As reported on Wired.
BY KIM ZETTER
Hackers who breached Google’s network in 2010 obtained access to the company’s system for tracking surveillance requests from law enforcement, according to a news report.
The hackers gained access to a database that Google used to process court orders from law enforcement agencies seeking information about customer accounts, including classified FISA orders that are used in foreign intelligence surveillance investigations, according to the Washington Post.
The database contained years’ worth of information on law enforcement surveillance surveillance orders issued by judges around the country. The hackers were hoping to discover if law enforcement agents were investigating undercover Chinese intelligence operatives who were working out of the U.S.
The news confirms rumors that circulated at the time of the breach that Google’s hackers had gained access to this system.
“Knowing that you were subjects of an investigation allows them to take steps to destroy information, get people out of the country,” a former U.S. official told the Post.
Google stunned the security community in January 2010 when it became the first U.S. company to publicly announce that it had been hacked. The company said at the time that the intruders had stolen source code and were also trying to obtain access to the Gmail accounts of Tibetan activists.
Google wasn’t the only company that was hacked in 2010. Minutes after Google announced its intrusion, Adobe acknowledged in a blog post that it discovered Jan. 2 that it had also been the target of a “sophisticated, coordinated attack against corporate network systems managed by Adobe and other companies.” Eventually, reports surfaced that the attackers had targeted more than 30 companies, including financial institutions and defense contractors, seeking source code and other data. The attackers targeted source code management systems, which would have given them the ability to steal source code as well as modify it to make customers who use the software vulnerable to attack.
The sophisticated Google breach was traced to China and prompted Google to announce plans to stop censoring Google search results in that country. The breach also led Secretary of State Hillary Clinton to publicly condemn the intrusion and call on China to explain itself over the breach.
Asked by Wired at the time if its system for processing law enforcement surveillance requests was breached, a Google spokesman declined to answer.
But according to the Post, the breach launched a months-long dispute between Google and the Justice Department over the latter’s request to view logs and other forensic information about the breach. The Postdoesn’t say what Google provided law enforcement.
The news comes weeks after a senior Microsoft official disclosed during a conference presentation last month that Chinese hackers had targeted his own company around the same time that Google had been hacked. He noted that the attackers had been trying to determine which Microsoft accounts were under surveillance by law enforcement. He suggested this had been their goal in hacking Google as well.

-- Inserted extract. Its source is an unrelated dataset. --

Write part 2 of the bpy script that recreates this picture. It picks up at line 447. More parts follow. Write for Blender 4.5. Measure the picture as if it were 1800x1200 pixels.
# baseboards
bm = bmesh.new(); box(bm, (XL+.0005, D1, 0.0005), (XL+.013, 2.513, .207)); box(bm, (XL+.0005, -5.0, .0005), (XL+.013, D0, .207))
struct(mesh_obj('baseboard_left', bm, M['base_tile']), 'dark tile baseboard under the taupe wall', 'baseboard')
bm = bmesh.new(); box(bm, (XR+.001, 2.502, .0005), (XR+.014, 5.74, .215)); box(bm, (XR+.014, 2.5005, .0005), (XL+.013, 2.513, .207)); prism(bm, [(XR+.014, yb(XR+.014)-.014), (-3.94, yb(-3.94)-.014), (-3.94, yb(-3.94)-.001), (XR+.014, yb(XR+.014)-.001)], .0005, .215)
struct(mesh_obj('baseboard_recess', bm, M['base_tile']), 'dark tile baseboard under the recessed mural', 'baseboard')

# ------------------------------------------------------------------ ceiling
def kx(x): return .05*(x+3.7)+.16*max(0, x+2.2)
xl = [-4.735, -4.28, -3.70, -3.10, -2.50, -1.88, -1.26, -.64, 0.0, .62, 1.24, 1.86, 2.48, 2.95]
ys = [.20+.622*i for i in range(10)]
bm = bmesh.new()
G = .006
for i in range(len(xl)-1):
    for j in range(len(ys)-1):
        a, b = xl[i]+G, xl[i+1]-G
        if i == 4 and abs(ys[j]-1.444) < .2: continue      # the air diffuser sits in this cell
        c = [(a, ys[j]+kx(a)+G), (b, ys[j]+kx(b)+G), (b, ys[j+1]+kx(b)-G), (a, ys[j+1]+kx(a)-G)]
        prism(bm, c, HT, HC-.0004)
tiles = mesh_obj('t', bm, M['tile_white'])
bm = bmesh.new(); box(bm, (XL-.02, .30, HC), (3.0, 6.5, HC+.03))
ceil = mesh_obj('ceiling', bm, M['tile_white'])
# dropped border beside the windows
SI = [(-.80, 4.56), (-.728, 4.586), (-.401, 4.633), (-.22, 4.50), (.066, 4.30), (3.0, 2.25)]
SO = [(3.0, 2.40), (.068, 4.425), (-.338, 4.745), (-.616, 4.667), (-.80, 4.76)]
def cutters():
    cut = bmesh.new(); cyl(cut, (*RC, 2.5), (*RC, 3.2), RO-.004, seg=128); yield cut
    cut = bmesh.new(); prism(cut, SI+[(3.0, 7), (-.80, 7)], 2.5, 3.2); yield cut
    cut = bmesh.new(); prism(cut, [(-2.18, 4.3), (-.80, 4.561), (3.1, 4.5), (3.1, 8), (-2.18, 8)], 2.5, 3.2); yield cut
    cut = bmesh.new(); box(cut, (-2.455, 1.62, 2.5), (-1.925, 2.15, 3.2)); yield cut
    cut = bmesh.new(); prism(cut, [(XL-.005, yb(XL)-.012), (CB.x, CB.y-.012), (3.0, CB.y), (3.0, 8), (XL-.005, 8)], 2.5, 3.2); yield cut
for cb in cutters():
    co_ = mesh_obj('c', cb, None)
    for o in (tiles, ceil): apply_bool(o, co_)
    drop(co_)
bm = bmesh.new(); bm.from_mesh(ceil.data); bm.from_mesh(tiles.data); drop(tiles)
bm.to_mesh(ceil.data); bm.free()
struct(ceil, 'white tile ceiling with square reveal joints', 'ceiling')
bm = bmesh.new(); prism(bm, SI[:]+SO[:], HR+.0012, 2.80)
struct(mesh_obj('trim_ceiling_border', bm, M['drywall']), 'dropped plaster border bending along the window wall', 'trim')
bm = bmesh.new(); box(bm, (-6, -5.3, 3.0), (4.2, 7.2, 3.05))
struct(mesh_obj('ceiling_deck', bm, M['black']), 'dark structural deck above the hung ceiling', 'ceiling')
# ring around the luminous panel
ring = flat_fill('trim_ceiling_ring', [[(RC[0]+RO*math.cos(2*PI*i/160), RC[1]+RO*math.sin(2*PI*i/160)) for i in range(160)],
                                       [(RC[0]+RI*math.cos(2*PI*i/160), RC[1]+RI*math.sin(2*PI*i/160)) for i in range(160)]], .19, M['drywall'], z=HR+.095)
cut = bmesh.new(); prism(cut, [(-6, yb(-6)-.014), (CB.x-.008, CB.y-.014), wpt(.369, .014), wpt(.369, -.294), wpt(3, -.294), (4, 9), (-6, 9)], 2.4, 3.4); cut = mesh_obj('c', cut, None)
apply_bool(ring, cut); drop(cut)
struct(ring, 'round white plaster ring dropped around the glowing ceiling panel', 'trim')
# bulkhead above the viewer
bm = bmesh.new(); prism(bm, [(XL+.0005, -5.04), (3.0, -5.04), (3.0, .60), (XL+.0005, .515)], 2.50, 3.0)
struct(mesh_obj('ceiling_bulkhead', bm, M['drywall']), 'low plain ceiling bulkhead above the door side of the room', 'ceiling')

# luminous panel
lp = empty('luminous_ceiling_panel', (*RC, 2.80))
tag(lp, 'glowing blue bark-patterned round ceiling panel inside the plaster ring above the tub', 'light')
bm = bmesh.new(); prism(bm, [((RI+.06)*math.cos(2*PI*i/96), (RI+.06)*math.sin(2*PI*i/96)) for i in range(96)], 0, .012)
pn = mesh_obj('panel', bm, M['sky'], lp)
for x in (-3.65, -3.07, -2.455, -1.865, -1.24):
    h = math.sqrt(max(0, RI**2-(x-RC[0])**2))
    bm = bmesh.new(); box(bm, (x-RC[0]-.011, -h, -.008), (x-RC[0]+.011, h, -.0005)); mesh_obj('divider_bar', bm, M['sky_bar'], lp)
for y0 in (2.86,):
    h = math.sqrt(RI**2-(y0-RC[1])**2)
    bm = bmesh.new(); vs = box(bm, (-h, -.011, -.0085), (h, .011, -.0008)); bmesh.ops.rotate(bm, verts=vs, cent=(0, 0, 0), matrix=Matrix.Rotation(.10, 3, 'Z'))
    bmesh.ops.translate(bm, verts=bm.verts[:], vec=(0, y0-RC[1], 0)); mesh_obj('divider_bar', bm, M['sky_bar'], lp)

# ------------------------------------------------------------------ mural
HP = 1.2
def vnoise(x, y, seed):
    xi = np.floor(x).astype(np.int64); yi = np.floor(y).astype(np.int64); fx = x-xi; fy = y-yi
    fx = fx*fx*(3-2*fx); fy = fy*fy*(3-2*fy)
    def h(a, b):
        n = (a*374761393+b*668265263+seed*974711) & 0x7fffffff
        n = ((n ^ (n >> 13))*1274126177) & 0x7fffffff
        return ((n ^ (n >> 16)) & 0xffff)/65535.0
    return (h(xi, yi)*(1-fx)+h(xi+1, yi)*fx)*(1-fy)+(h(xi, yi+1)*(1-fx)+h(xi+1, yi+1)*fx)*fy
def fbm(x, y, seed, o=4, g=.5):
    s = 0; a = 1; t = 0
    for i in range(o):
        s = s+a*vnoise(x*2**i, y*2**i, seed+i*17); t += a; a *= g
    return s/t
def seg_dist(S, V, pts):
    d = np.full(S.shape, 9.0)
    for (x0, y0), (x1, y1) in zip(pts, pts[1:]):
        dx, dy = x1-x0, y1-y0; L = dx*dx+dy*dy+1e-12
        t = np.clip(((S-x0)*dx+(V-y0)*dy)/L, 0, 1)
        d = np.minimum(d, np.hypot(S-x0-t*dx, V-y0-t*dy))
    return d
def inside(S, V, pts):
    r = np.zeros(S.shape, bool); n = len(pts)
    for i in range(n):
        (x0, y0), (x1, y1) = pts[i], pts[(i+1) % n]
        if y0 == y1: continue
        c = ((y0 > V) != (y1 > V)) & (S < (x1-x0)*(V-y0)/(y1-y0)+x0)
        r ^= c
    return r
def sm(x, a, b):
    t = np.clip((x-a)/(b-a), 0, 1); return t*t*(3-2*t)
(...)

“What we found was the attackers were actually looking for the accounts that we had lawful wiretap orders on,” David W. Aucsmith, senior director of Microsoft’s Institute for Advanced Technology in Governments, said at the time.
The Post notes that Microsoft disputes that its servers were breached in the 2010 wave of attacks that struck Google and other companies. But Aucsmith never said the company was breached, just that it was targeted, suggesting that an attempt may have been made to breach the system but was either unsuccessful or was caught before the hackers could gain entry.